Investments

You are never too young to start saving and investing. People that start investing when they are young are more likely to develop habits that will last a lifetime. The earlier you start investing, the more money you’ll accumulate over time. To find additional dollars to invest, you might start your own business. Everyone can find money to invest if they analyze and change their spending habits.

Start early. If you want to accumulate wealth, time is the most important factor. The longer you save and invest, the more likely you are to reach your goals and build sizable wealth.

• You can set aside more money to invest over a long period of time than over a short one. That may seem obvious, but many people don’t fully appreciate how powerful the effect of time can be on accumulating wealth.

• For example, if you can afford to save $50 per month, starting at age 5 (assuming someone begins setting aside money for you), by age 65 you will have saved $36,000. ($50 per month x 12 months per year x 60 years) or ($50 x 12 x 60 = $36,000.) That doesn't include any earnings on the dollars you invest.

• If you were to begin saving at age 50, you'd have to save $200 a month in order to arrive at that same $36,000 by age 65 ($200 x 12 x 15 years).

• If you start investing early, you have more time to make up for any investment losses that will occur in some years. Investors that start later have less time to make up for any investment losses. Time will permit your investments to rebound in value.

• The Standard and Poor's (S and P) 500 is an index of 500 large stocks. From 1928 to 2014, the average annual return has been about 10%. While there have been negative returns in some years, people who invest over the long term have profited from owning this index of stocks.

Add to your savings frequently.

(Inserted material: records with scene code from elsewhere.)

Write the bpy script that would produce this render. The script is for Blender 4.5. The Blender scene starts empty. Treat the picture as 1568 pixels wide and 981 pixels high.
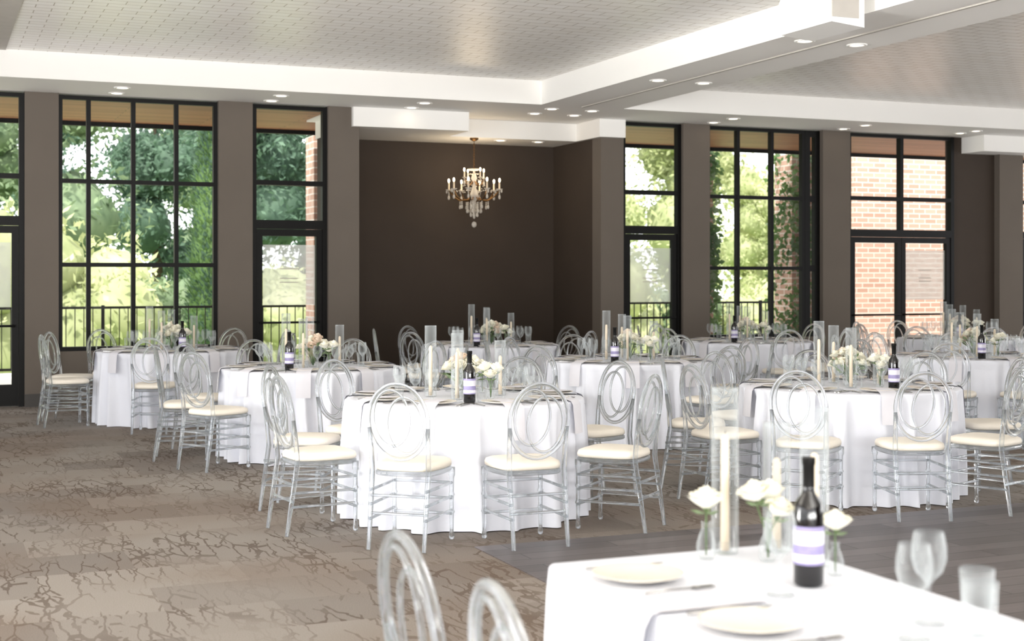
import bpy, math, random
from mathutils import Vector, Matrix
random.seed(7)
S=bpy.context.scene
COL=S.collection
pi=math.pi
def lin(h):
    h=h.lstrip('#'); o=[]
    for i in (0,2,4):
        c=int(h[i:i+2],16)/255
        o.append(c/12.92 if c<=0.04045 else ((c+0.055)/1.055)**2.4)
    return (o[0],o[1],o[2],1)
# ---------------------------------------------------------------- materials
def newmat(name):
    m=bpy.data.materials.new(name); m.use_nodes=True
    nt=m.node_tree; nt.nodes.clear()
    out=nt.nodes.new('ShaderNodeOutputMaterial')
    return m,nt,out
def pr(nt,color=(.8,.8,.8,1),rough=.5,metal=0,spec=.5):
    b=nt.nodes.new('ShaderNodeBsdfPrincipled')
    b.inputs['Base Color'].default_value=color
    b.inputs['Roughness'].default_value=rough
    b.inputs['Metallic'].default_value=metal
    b.inputs['Specular IOR Level'].default_value=spec
    return b
def coords(nt,scale=(1,1,1),rot=(0,0,0)):
    tc=nt.nodes.new('ShaderNodeTexCoord'); mp=nt.nodes.new('ShaderNodeMapping')
    mp.inputs['Scale'].default_value=scale; mp.inputs['Rotation'].default_value=rot
    nt.links.new(tc.outputs['Object'],mp.inputs['Vector'])
    return mp.outputs['Vector']
def noise(nt,vec,scale,detail=3,rough=.5):
    n=nt.nodes.new('ShaderNodeTexNoise'); n.inputs['Scale'].default_value=scale
    n.inputs['Detail'].default_value=detail; n.inputs['Roughness'].default_value=rough
    nt.links.new(vec,n.inputs['Vector']); return n
def ramp(nt,fac,stops):
    r=nt.nodes.new('ShaderNodeValToRGB'); e=r.color_ramp.elements
    e[0].position=stops[0][0]; e[0].color=stops[0][1]
    e[1].position=stops[-1][0]; e[1].color=stops[-1][1]
    for p,c in stops[1:-1]:
        x=e.new(p); x.color=c
    nt.links.new(fac,r.inputs['Fac']); return r
def mixc(nt,fac,a,b,mode='MIX'):
    m=nt.nodes.new('ShaderNodeMix'); m.data_type='RGBA'; m.blend_type=mode
    for sock,v in ((m.inputs[0],fac),(m.inputs[6],a),(m.inputs[7],b)):
        if isinstance(v,bpy.types.NodeSocket): nt.links.new(v,sock)
        else: sock.default_value=v
    return m.outputs[2]
def math_(nt,op,a,b):
    m=nt.nodes.new('ShaderNodeMath'); m.operation=op
    for i,v in enumerate((a,b)):
        if isinstance(v,bpy.types.NodeSocket): nt.links.new(v,m.inputs[i])
        else: m.inputs[i].default_value=v
    return m.outputs[0]
def bump(nt,h,b,strength=.3,dist=.01):
    n=nt.nodes.new('ShaderNodeBump'); n.inputs['Strength'].default_value=strength; n.inputs['Distance'].default_value=dist
    nt.links.new(h,n.inputs['Height']); nt.links.new(n.outputs[0],b.inputs['Normal'])
def simple(name,hexc,rough=.5,metal=0,spec=.5,var=.06,vs=8,bmp=0):
    m,nt,out=newmat(name); c=lin(hexc); b=pr(nt,c,rough,metal,spec)
    v=coords(nt); n=noise(nt,v,vs)
    d=tuple(max(0,x*(1-var)) for x in c[:3])+(1,); l=tuple(min(1,x*(1+var)) for x in c[:3])+(1,)
    r=ramp(nt,n.outputs['Fac'],[(.3,d),(.7,l)]); nt.links.new(r.outputs[0],b.inputs['Base Color'])
    if bmp:
        n2=noise(nt,v,vs*12); bump(nt,n2.outputs['Fac'],b,bmp,.003)
    nt.links.new(b.outputs[0],out.inputs[0]); return m
def emis(name,col,st):
    m,nt,out=newmat(name); e=nt.nodes.new('ShaderNodeEmission'); e.inputs[0].default_value=col; e.inputs[1].default_value=st
    nt.links.new(e.outputs[0],out.inputs[0]); return m
def clear(name,tint,body,lo,hi,rough=.05,spec=.8):
    # clear plastic / thin glass: transparent body, denser bright rims
    m,nt,out=newmat(name)
    t=nt.nodes.new('ShaderNodeBsdfTransparent'); t.inputs[0].default_value=tint
    b=pr(nt,body,rough,0,spec)
    lw=nt.nodes.new('ShaderNodeLayerWeight'); lw.inputs[0].default_value=.45
    mr=nt.nodes.new('ShaderNodeMapRange'); mr.inputs['To Min'].default_value=lo; mr.inputs['To Max'].default_value=hi
    nt.links.new(lw.outputs['Facing'],mr.inputs['Value'])
    mx=nt.nodes.new('ShaderNodeMixShader'); nt.links.new(mr.outputs[0],mx.inputs[0])
    nt.links.new(t.outputs[0],mx.inputs[1]); nt.links.new(b.outputs[0],mx.inputs[2]); nt.links.new(mx.outputs[0],out.inputs[0])
    return m
def acrylic():
    # solid clear acrylic: refractive body, part straight-through so that it does not cast heavy shadows
    m,nt,out=newmat('clear_acrylic')
    t=nt.nodes.new('ShaderNodeBsdfTransparent'); t.inputs[0].default_value=(.96,.97,.975,1)
    g=nt.nodes.new('ShaderNodeBsdfGlass'); g.inputs['IOR'].default_value=1.47; g.inputs['Roughness'].default_value=.02; g.inputs['Color'].default_value=(.95,.965,.975,1)
    b=pr(nt,lin('#b9c0c5'),.08,0,1.0)
    m1=nt.nodes.new('ShaderNodeMixShader'); m1.inputs[0].default_value=.62
    nt.links.new(t.outputs[0],m1.inputs[1]); nt.links.new(g.outputs[0],m1.inputs[2])
    lw=nt.nodes.new('ShaderNodeLayerWeight'); lw.inputs[0].default_value=.4
    mr=nt.nodes.new('ShaderNodeMapRange'); mr.inputs['To Min'].default_value=.02; mr.inputs['To Max'].default_value=.36
    nt.links.new(lw.outputs['Facing'],mr.inputs['Value'])
    m2=nt.nodes.new('ShaderNodeMixShader'); nt.links.new(mr.outputs[0],m2.inputs[0])
    nt.links.new(m1.outputs[0],m2.inputs[1]); nt.links.new(b.outputs[0],m2.inputs[2]); nt.links.new(m2.outputs[0],out.inputs[0])
    return m
M={}
M['wall']=simple('taupe_wall_paint','#6b635b',.8,spec=.2,var=.03,vs=2,bmp=.1)
M['dark']=simple('dark_brown_wall_paint','#453c35',.75,spec=.2,var=.04,vs=2,bmp=.1)
M['base']=simple('baseboard_charcoal','#37332f',.5)
M['white']=simple('white_ceiling_paint','#f6f4f0',.7,var=.008,vs=1)
M['greyceil']=simple('grey_ceiling_panel','#b9b4ac',.7,var=.04)
M['black']=simple('black_window_frame','#0b0a09',.5,spec=.2,var=.1)
M['cloth']=simple('white_linen','#e4e6ee',.85,spec=.2,var=.012,vs=3,bmp=.05)
M['napkin']=simple('napkin_linen','#d9d8de',.9,spec=.2,var=.02)
M['cushion']=simple('ivory_cushion','#f3ebdd',.6,var=.02,vs=10)
M['china']=simple('ivory_china','#e9e2d6',.25,var=.01)
M['steel']=simple('polished_cutlery','#b9b7b4',.25,1)
M['petal']=simple('white_petals','#fbf8e8',.6,var=.03,vs=30)
M['blush']=simple('blush_petals','#f2e0cd',.6,var=.05,vs=30)
M['leaf']=simple('rose_leaf','#84996e',.6,var=.2,vs=20)
M['stem']=simple('rose_stem','#55703f',.6,var=.1)
M['candle']=simple('taper_candle_wax','#e6d5bc',.5,var=.02)
M['bottle']=simple('dark_wine_glass','#0c0a0b',.08,0,.8,var=.05)
M['label']=simple('lavender_label','#9189b2',.6,var=.10,vs=60)
M['labelw']=simple('paper_label','#d8d6e0',.6)
M['brass']=simple('bronze_chandelier','#7a5a36',.35,.9)
M['acryl']=acrylic()
M['glass']=clear('clear_glassware',(.985,.99,.99,1),lin('#ccd2d4'),.035,.55,.04)
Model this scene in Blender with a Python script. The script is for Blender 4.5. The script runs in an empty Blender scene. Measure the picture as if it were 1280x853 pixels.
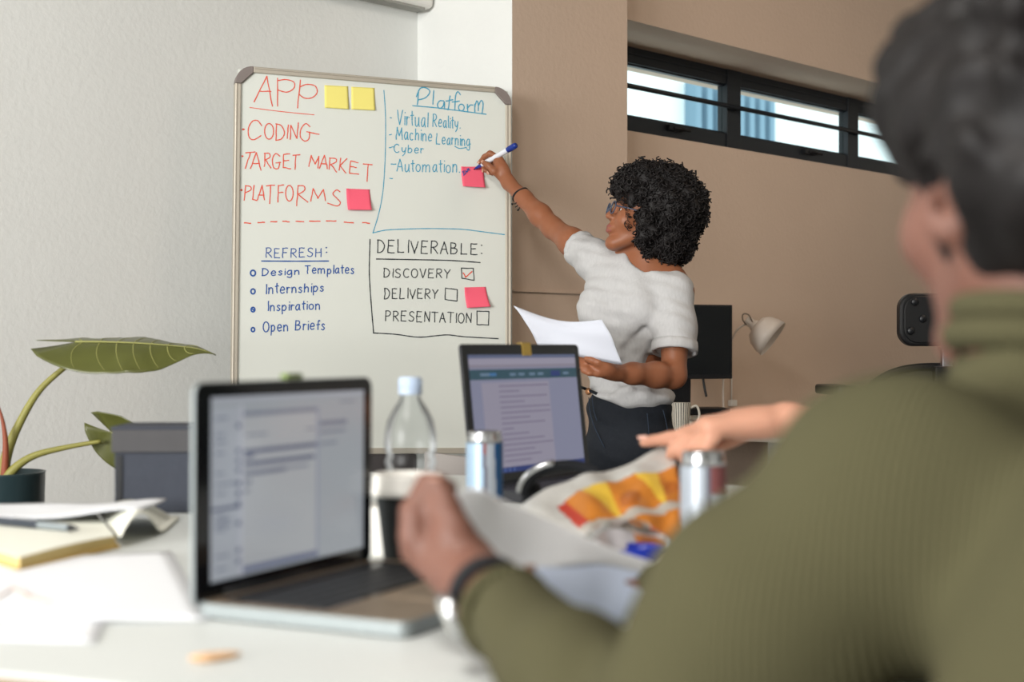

The frequency of your contributions (e.g. weekly, monthly, or yearly) has an important impact on your long-term success.

• Savings is the process of moving funds into a separate bank account. You segregate money between a savings account and a personal checking account.

• This process helps ensure that you don’t spend the amount you intend to save. You then invest your savings account balance in CD’s, stocks, bonds etc.

• Saving money more frequently means you can add less each time you contribute. This can make it easier to fit each investment into your personal budget. In the example above, starting at age 5, you could save $12.50 per week (Assuming a 4–week month). You could also save $50 per month or $600 per year. The total you’re investing is the same. It’s easier to save smaller amounts more often.